Weather in the “Little Promised Land”

The weather has been a source of conversation across the centuries. When there is nothing left to say or you want an uncommitted way of greeting someone as you are passing by, you talk about the weather.

But nowadays it is really something to talk about, with global warming and everybody trying to save the world by going green.

Green used to be equated with money. But, wow, how things have changed. Or it was associated with jealousy. Now when someone asks me if I’m green, I have to stop and think about the context of the conversation.

In Southern Europe, particularly Spain, the summer was more mild than usual. Some would argue. That is not saying the weather wasn’t hot, but it wasn’t every day get-the-glove-mits-before-you-touch-anything hot. That was nice.

But it was like summer never came. After a brutally long and wet winter, summer hardly gave an appearance. The sea is already turning cold. It feels like the temperature it was last November. So what will become of the coming winter?

Some say it will be unusually cold.
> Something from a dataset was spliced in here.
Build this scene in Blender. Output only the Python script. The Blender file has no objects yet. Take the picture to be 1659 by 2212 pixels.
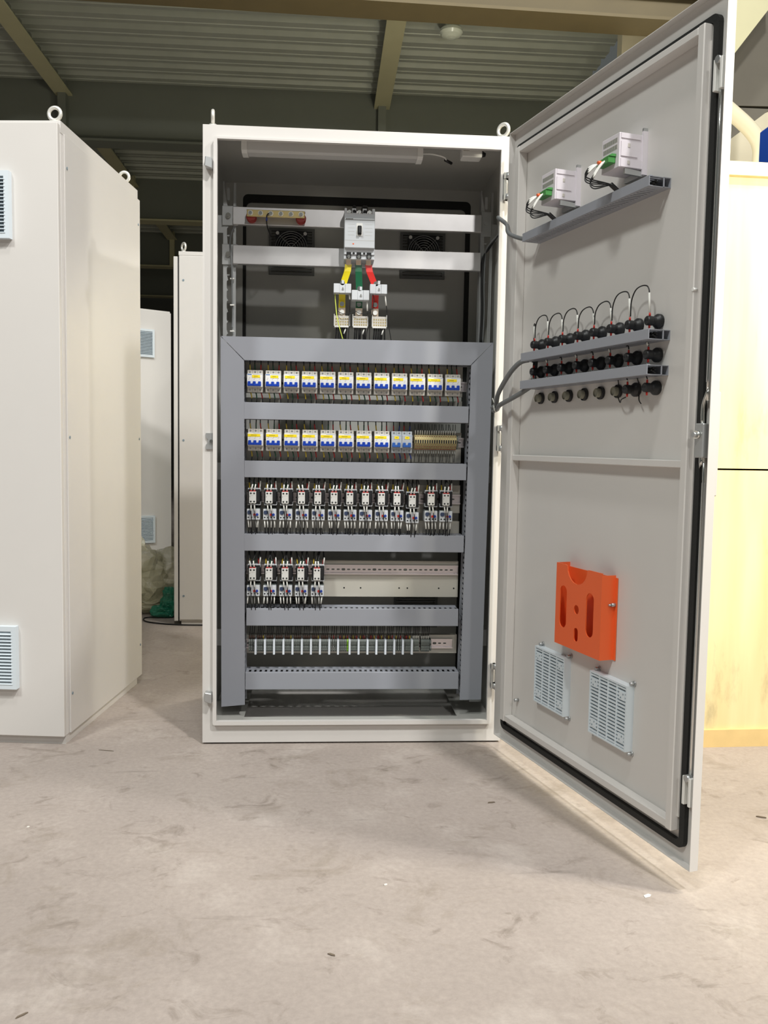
import bpy, bmesh, math, random
from mathutils import Vector, Matrix, noise
random.seed(7)
C = bpy.context.scene.collection
PI = math.pi
ORD = ['first','second','third','fourth','fifth','sixth','seventh','eighth','ninth','tenth','eleventh','twelfth','thirteenth',
       'fourteenth','fifteenth','sixteenth','seventeenth','eighteenth','nineteenth']

# ------------------------------------------------------------------ materials
def lin(c):
    return tuple(((v/255)/12.92 if v/255 <= .04045 else ((v/255+.055)/1.055)**2.4) for v in c)
MATS = {}
def mat(name, rgb, rough=.5, metal=0, var=.06, scale=12, bump=0, bscale=200, spec=.5, coat=0, alpha=1, trans=0, emit=0):
    m = bpy.data.materials.new(name); m.use_nodes = True
    nt = m.node_tree; N = nt.nodes; L = nt.links
    b = N['Principled BSDF']
    c = lin(rgb)
    b.inputs['Roughness'].default_value = rough; b.inputs['Metallic'].default_value = metal
    b.inputs['Specular IOR Level'].default_value = spec; b.inputs['Coat Weight'].default_value = coat
    b.inputs['Alpha'].default_value = alpha; b.inputs['Transmission Weight'].default_value = trans
    tc = N.new('ShaderNodeTexCoord'); nz = N.new('ShaderNodeTexNoise')
    nz.inputs['Scale'].default_value = scale; nz.inputs['Detail'].default_value = 4
    L.new(tc.outputs['Object'], nz.inputs['Vector'])
    mx = N.new('ShaderNodeMix'); mx.data_type = 'RGBA'
    mx.inputs[6].default_value = tuple(v*(1-var) for v in c)+(1,)
    mx.inputs[7].default_value = tuple(min(1, v*(1+var)) for v in c)+(1,)
    L.new(nz.outputs['Fac'], mx.inputs[0]); L.new(mx.outputs[2], b.inputs['Base Color'])
    if bump:
        n2 = N.new('ShaderNodeTexNoise'); n2.inputs['Scale'].default_value = bscale
        L.new(tc.outputs['Object'], n2.inputs['Vector'])
        bp = N.new('ShaderNodeBump'); bp.inputs['Strength'].default_value = bump; bp.inputs['Distance'].default_value = .002
        L.new(n2.outputs['Fac'], bp.inputs['Height']); L.new(bp.outputs['Normal'], b.inputs['Normal'])
    if emit:
        b.inputs['Emission Color'].default_value = c+(1,); b.inputs['Emission Strength'].default_value = emit
    MATS[name] = m
    return m
paint = mat('light_grey_paint', (213,210,206), .3, bump=.04, bscale=500, var=.015)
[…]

Others say it will be mild, like the summer. Only when it arrives will we know.

All the rain gave a nice fruit yield, with plenty of figs and blackberries. Pomegranate season is approaching, as well as grapes. Time will need to be budgeted to collect and preserve this wonderful goodness.

Walnuts are beginning to fall from the trees and they will be followed by chestnuts and carobs. So much goodness in Spain. No wonder it is dubbed by some “Little Promised Land.”